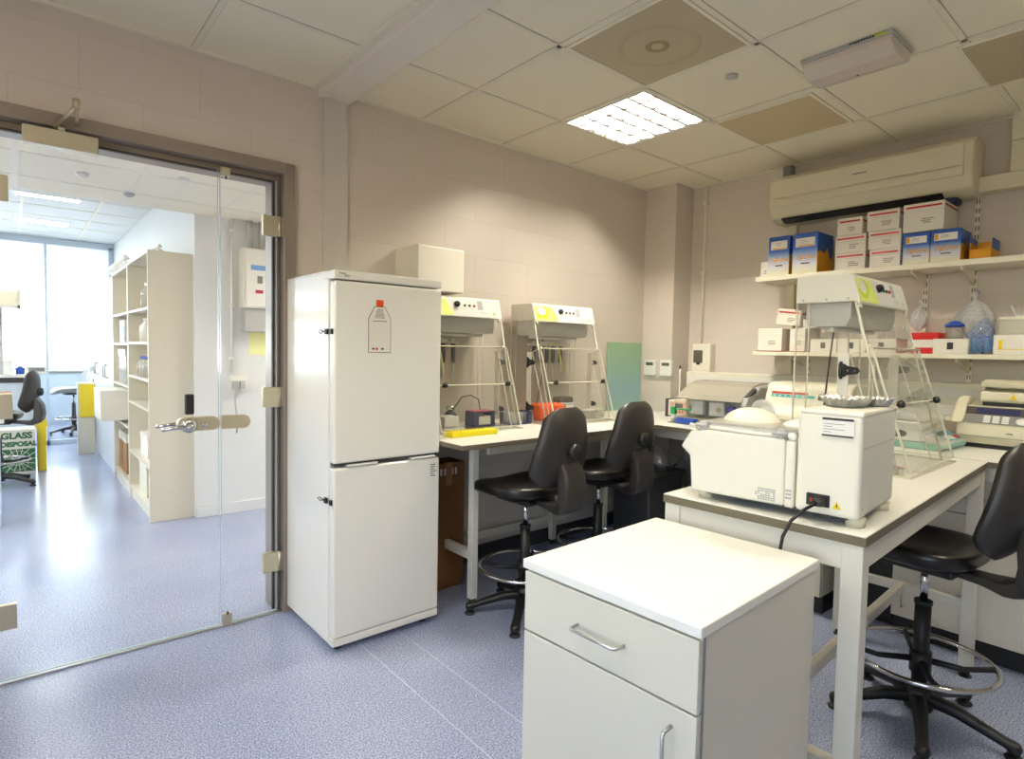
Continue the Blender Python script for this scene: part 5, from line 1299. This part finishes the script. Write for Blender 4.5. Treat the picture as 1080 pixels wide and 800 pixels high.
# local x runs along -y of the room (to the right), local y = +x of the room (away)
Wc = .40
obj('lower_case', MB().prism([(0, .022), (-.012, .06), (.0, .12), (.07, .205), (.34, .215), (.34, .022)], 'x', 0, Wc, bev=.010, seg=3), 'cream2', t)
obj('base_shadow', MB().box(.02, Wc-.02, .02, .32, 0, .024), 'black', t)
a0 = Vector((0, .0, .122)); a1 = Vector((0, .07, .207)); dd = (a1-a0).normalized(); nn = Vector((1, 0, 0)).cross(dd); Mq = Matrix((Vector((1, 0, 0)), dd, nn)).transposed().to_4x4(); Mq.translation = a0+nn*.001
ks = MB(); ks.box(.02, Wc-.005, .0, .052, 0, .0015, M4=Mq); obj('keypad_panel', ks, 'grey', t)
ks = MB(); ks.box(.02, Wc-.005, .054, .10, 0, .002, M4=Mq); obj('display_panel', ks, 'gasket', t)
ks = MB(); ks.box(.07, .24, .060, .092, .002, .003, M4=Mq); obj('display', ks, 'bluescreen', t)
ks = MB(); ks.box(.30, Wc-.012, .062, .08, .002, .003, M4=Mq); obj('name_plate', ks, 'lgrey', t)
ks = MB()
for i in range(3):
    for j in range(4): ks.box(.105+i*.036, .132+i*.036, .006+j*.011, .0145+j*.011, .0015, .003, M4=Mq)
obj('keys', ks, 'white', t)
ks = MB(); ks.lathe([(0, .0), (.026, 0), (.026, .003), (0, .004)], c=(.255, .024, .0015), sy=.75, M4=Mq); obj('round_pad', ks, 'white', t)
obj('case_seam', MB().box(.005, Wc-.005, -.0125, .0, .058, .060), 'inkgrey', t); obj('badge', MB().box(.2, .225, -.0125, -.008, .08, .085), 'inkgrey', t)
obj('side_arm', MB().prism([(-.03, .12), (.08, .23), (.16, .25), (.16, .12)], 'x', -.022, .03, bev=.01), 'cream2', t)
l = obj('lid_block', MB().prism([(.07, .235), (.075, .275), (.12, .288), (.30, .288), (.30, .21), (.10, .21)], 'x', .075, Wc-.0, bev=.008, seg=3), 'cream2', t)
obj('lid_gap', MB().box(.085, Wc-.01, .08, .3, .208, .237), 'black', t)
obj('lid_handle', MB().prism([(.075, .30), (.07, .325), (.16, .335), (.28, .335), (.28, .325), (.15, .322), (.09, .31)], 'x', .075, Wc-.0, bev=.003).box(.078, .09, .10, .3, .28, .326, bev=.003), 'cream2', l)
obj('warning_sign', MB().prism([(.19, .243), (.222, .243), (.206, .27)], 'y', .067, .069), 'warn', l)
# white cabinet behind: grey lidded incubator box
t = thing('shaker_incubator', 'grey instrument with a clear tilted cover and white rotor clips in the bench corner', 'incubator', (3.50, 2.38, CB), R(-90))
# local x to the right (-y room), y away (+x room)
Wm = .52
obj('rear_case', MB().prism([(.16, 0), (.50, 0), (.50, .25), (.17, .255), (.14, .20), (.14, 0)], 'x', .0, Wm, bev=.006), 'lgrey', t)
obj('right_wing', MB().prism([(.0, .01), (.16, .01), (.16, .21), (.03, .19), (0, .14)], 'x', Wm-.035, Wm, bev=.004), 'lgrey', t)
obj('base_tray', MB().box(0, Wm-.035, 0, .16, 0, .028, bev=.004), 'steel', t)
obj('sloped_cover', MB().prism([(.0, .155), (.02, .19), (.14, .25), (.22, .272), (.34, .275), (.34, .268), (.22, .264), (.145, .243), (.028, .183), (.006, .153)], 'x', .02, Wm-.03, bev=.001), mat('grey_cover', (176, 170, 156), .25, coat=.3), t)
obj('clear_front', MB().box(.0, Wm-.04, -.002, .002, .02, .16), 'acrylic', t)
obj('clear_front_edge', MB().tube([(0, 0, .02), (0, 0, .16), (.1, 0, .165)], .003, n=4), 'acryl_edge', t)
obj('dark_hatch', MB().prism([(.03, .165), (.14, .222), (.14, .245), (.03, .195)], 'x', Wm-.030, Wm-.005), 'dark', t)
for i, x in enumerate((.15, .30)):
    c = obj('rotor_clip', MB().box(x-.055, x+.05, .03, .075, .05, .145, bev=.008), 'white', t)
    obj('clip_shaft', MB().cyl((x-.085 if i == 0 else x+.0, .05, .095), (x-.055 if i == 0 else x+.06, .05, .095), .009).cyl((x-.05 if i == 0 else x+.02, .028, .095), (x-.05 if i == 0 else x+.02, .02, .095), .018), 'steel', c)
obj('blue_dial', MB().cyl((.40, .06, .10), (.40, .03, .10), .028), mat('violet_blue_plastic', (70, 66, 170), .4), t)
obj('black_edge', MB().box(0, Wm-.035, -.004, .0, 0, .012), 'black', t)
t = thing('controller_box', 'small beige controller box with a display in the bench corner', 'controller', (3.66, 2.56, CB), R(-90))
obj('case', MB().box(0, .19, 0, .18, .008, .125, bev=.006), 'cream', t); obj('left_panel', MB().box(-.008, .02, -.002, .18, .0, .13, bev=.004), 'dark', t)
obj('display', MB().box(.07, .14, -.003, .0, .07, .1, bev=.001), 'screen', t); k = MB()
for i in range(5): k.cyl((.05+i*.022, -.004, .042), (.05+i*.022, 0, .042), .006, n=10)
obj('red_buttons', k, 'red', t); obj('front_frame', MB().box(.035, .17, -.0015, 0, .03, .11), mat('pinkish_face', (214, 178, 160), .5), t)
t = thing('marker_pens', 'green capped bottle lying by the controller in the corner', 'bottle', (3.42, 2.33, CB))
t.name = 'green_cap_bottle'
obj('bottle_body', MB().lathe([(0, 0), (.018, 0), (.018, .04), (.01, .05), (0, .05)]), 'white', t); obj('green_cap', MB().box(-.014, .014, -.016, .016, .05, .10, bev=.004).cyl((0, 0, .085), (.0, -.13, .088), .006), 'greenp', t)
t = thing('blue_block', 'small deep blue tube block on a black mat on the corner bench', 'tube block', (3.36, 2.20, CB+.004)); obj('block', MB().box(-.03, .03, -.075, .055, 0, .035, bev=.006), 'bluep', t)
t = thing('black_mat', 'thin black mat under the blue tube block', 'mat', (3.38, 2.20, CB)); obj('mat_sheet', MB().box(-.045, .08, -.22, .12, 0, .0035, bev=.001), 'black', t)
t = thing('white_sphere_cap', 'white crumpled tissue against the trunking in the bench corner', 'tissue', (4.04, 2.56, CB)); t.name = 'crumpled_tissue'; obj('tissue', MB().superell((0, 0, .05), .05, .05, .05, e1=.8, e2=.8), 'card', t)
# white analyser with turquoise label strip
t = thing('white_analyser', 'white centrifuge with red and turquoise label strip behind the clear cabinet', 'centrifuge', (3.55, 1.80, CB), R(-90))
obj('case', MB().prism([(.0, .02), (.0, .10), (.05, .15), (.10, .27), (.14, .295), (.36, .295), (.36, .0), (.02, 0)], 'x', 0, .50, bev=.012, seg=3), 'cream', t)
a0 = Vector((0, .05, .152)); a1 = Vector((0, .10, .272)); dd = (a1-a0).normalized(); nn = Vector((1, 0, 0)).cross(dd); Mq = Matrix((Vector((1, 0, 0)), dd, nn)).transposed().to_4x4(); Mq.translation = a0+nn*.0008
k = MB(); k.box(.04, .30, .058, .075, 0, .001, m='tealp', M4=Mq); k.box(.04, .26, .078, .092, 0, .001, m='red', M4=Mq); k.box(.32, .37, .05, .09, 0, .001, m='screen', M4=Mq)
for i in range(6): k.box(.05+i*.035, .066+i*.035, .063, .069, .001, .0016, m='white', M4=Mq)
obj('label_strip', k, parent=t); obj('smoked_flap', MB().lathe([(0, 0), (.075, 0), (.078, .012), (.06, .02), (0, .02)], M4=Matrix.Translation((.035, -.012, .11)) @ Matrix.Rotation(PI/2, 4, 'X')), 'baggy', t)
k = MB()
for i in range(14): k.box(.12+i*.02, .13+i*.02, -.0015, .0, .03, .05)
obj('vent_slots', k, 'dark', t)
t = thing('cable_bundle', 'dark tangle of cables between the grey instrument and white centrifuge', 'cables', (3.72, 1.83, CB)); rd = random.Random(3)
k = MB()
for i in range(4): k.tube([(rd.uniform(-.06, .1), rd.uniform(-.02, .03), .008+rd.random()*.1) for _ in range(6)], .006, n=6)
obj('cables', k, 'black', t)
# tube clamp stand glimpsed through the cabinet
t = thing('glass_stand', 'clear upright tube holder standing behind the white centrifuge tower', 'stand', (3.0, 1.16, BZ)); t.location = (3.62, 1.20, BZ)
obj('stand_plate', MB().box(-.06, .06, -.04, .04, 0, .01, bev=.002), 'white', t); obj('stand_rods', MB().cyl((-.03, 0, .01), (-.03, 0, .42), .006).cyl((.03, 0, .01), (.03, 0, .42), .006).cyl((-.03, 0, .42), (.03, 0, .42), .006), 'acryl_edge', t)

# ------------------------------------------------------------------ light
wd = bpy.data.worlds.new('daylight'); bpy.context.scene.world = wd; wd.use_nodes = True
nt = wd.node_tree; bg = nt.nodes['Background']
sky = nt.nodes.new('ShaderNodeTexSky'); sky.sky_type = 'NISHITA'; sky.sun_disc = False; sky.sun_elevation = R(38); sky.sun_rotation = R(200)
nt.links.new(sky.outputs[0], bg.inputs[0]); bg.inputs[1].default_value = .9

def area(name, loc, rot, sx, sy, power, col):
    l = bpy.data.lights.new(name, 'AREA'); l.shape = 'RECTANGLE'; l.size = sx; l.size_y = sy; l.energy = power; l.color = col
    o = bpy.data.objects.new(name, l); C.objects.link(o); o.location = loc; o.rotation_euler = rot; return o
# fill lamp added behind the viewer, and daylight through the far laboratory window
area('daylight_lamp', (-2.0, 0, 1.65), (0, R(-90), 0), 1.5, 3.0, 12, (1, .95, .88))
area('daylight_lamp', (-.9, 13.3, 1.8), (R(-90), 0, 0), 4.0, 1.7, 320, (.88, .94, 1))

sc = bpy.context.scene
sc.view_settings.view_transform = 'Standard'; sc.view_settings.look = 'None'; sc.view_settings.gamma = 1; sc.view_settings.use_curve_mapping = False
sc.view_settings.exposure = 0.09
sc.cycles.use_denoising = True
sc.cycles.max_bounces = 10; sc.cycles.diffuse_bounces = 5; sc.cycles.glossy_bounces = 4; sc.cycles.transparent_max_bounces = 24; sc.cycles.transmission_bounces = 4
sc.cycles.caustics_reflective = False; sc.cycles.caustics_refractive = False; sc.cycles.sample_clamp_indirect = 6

+===+

**WHAT TO WORK ON:**
Copy every line of the material in which the word "scene" occurs.

**ANSWER:**
Continue the Blender Python script for this scene: part 5, from line 1299. This part finishes the script. Write for Blender 4.5. Treat the picture as 1080 pixels wide and 800 pixels high.
wd = bpy.data.worlds.new('daylight'); bpy.context.scene.world = wd; wd.use_nodes = True
sc = bpy.context.scene